19. yüzyılda ön plana çıkmış; 20. yüzyılın başlarında ise en zengin, en hareketli günlerini yaşamış? Yamaçlardan aşağı doğru kurulan, tamamı ‘Rum’lardan oluşan küçük bir köy o zamanlar! Sonrasında, nüfusu  artar, halkı tarımla uğraşır ve civar köylerden göç alır. 10 bin kişilik bir nüfusun varlığından söz edilir döneminde. Ve tabi büyüdükçe ihtişamı da artar!

‘Kayaköy’de gezilip görülecek yerler arasında büyük ve küçük kilise ile, sayısı on’u aşkın şapel bulunmaktaydı! Bunların bazıları ne yazık ki günümüzde yok! Doğa koşullarına yenik düşmüşler!

Ayrıca ‘küçük kilise’ yanında bir çömlek atölyesi varmış? Günümüzde yok!

1923’de gerçekleşen mübadeleyle, ‘Levissi’de yaşayan ‘Rum’lar,  ‘Yunanistan’a göç ederken; ‘Kayaköy’e de, ‘Selanik’ ve civarından gelen muhacirler yerleşmişlerdir.

‘Fethiye’ye gelen herkesin mutlak görmesi gereken bir yerleşke! Zaman içinde pek çok binada,  yıkıma yakın yapısal değişiklikler olsa da, hala sihirli bence günümüze kalanlar ile! Köy yükseltili bir arazide kurulmuş!

Gezerken; en alttan en üste çıkış ciddi bir efor gerektiriyor! Ama yukarılara çıktıkça manzara bu uğraşa değiyor. ‘Kaleköy’den deniz görülmez ama bu köyün geçmişi çokça fark edilir! Bir vadinin birleşimi gibi düşünün! Yapılar bu yerleşimde ikiye ayrılmış gibi! Muntazam sokaklar ve ara yollarla birbirine bağlanmış! ‘Kayaköy’ gerçekten tam anlamı ile var iken orada olmayı çok isterdim!
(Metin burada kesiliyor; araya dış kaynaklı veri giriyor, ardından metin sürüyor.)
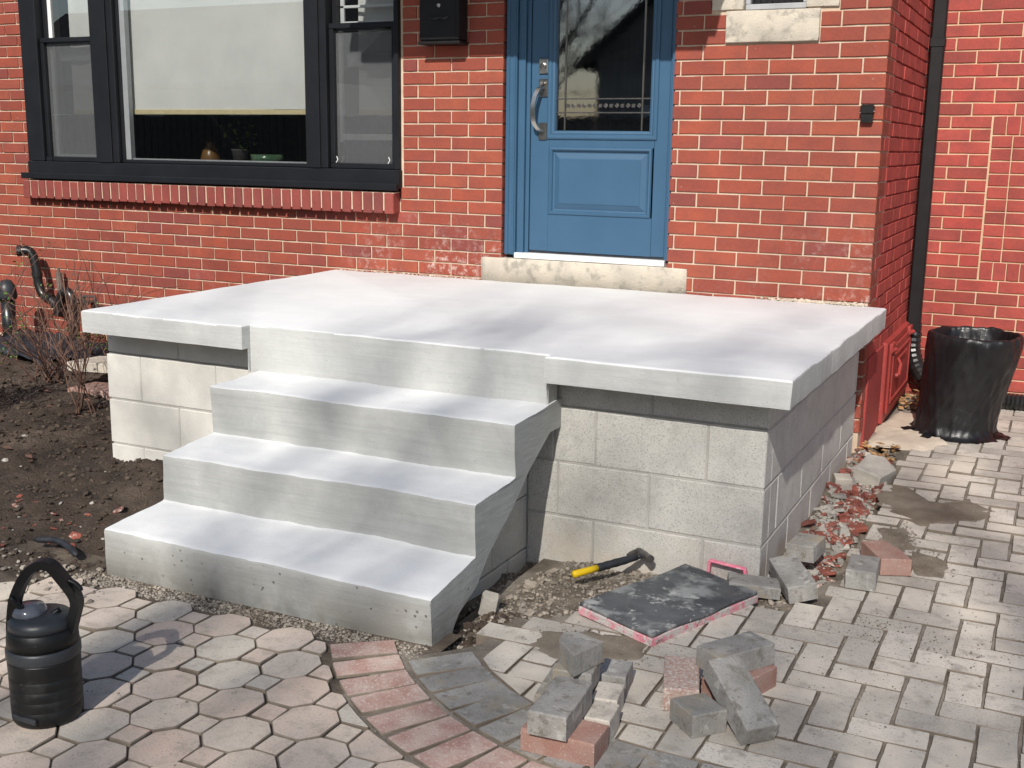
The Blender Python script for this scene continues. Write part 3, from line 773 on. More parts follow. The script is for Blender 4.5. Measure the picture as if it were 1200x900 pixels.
# downspout in the inner corner
t = thing('downspout', 'black rectangular downspout with ribbed elbow in the inner corner of the house', 'downspout', (.075, 1.42, 0))
pyr(-.036, .034, -.035, .025, .42, 3.0, .006).build('pipe', BLACKM, t)
for z in (.43, 2.0): pyr(-.040, .038, -.039, .029, z, z+.05, .003).build('strap', BLACKM, t)
mb = MB()
pts = curve([(-.002, -.005, .43), (.0, -.012, .33), (.03, -.03, .24), (.08, -.05, .17)], 6)
for i in range(len(pts)-1):
    pass
V, F = tubemesh(pts, [.045 + (.004 if i % 2 else 0) for i in range(len(pts))], 12); mb.add(V, F); mb.build('elbow', PVC, t)
t = thing('corrugated_drain', 'black corrugated drain pipe lying along the rear wall behind the bag', 'drain pipe', (0, 0, 0))
pts = curve([(.15, 1.37, .15), (.28, 1.34, .10), (.50, 1.33, .095), (.8, 1.33, .095), (1.3, 1.36, .095), (1.7, 1.40, .095)], 26)
V, F = tubemesh(pts, [.048 if i % 2 else .040 for i in range(len(pts))], 14); mesh('pipe', V, F, PVC, t)

# red metal coal door in the side wall
cdoor = mesh('coal_door_frame', *boxmesh(.020, .052, .555, 1.44, .06, .485, .006), REDP, house)
mb = MB(); mb.box(.0525, .066, .60, 1.40, .105, .45, .006); p_ = mb.build('coal_door', REDP, house); p_['label'] = 'low red painted metal door in the side wall'
V, F = mould(.66, 1.34, .15, .41, 0, [(0, 0), (.006, -.006), (.014, -.006), (.02, 0)], ''); mesh('panel_moulding', [(.0665-y, x, z) for x, y, z in V], F, REDP, p_)
mb = MB()
for yy in (.66, 1.34): mb.tube([(.062, yy-.035, .435), (.080, yy, .44), (.062, yy+.035, .435)], .012, 8).box(.052, .072, yy-.05, yy+.05, .425, .475, .004)
mb.build('hinge', REDP, p_)
mb = MB(); mb.tube([(.07, .86, .36), (.085, .86, .33), (.085, .80, .28)], .009, 8).tube([(.07, .80, .28), (.085, .80, .28)], .012, 8).tube([(.07, .86, .36), (.075, 1.15, .37)], .006, 6); mb.build('latch', REDP, p_)
mb = MB(); mb.box(.03, .056, .56, 1.43, .0, .058, .003); mb.build('gap_shade_strip', BLACKM, house)  # black strip set in for the shade of the gap under the door

# ------------------------------------------------------------------ concrete porch
porch = thing('concrete_porch', 'freshly parged concrete porch with four steps on a block base', 'porch', (-1.4, -1, 0))
porch.location = (0, 0, 0)
ZS = .7375; D = 1.775
poly = [(-2.905, -1.915), (-2.052, -1.918), (-2.050, -1.866), (-.748, -1.872), (-.750, -1.918), (.100, -1.920), (.106, .002), (-2.93, .002)]
pl = dens(poly, .016, .0010)
V, F = prism([tuple(p) for p in pl], .6445, ZS, .010, 4, .0055, 2)
V = list(V); nb_ = [i for i in range(len(pl)) if -2.0515 < pl[i].x < -.7465 and -1.895 < pl[i].y < -1.855]
k0 = len(V); V.append((V[nb_[0]][0], -1.80, .6445)); V += [(V[i][0], V[i][1], .60) for i in nb_]; V.append((V[nb_[-1]][0], -1.80, .6445))
lo = [(V[nb_[0]][0], -1.80, .60)]; kk = len(nb_)
k1 = len(V); V += [(V[nb_[0]][0], -1.80, .548)] + [(V[i][0], V[i][1]-.0015, .548) for i in nb_] + [(V[nb_[-1]][0], -1.80, .548)]
top_ = [k0] + nb_ + [k0+kk+1]; mid_ = [None] + [k0+1+i for i in range(kk)] + [None]
for i in range(kk+1):
    a, b = top_[i], top_[i+1]; c, d = k1+i, k1+i+1
    if i == 0 or i == kk: F.append((a, c, d, b))
    else: F.append((a, mid_[i], mid_[i+1], b)); F.append((mid_[i], c, d, mid_[i+1]))
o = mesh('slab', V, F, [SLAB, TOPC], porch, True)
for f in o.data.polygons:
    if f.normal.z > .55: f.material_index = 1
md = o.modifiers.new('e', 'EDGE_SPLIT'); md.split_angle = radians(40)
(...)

Bence özel araç ile gelmeli buraya! Kente tırmanmadan önce alttaki mekanlarda gözlemenizi yiyin ayranı için, yanınıza da su alın! Burası eskiden kontrolsüz geçilen bir yerdi, şimdi başka!

Müze kart gerekir, ya da ücret ödenecek!

Aracı ile gelenler hemen yakınlardaki otoparkı kullansın! Klasik olarak yazın burası da son derece sıcak ve en yakın deniz ile buluşma noktası; ‘Gemile… Şimdi düşünün; ‘Kayaköy’ yaşasaydı, insanlar iç içe olsaydı, hep birlikte olsaydık ve bu güzel coğrafyayı paylaşsaydık ne güzel olurdu! Onlar gitmeseydi,  bizlerde bu acıyı yaşamasaydık!

Keşke… Sonuç olarak ‘Kayaköy’ bence bulunduğu coğrafya’nın en özellerinden. Hem resmi ile hem de tarihçesi ile!

Belki de çok sayıda filme diziye ev sahibi oluşu bundan? ‘Muğla’da ‘Fethiye’de gerçekten bir başla yerleşjm; ‘Kayaköy’! Bizler hem bunun keyfini yaşamalı, aynı zamanda dünyaya tanıtmalıyız! Hiç kimse burayı bilmiyor desek yalan olmaz! Çok yazık! Böylesi bir köy, ‘Yunanistan’da veya ‘İtalya’da ya da başka yerlerde olsaydı; turist kafileleri sıraya girerdi. Maalesef yerli dışında turist yok burada, ya da sayı son derece az! O zaman siz keşfedin! Tabi hala gitmediyseniz? Ve keşfedilmesine katkı sağlayalım birlikte?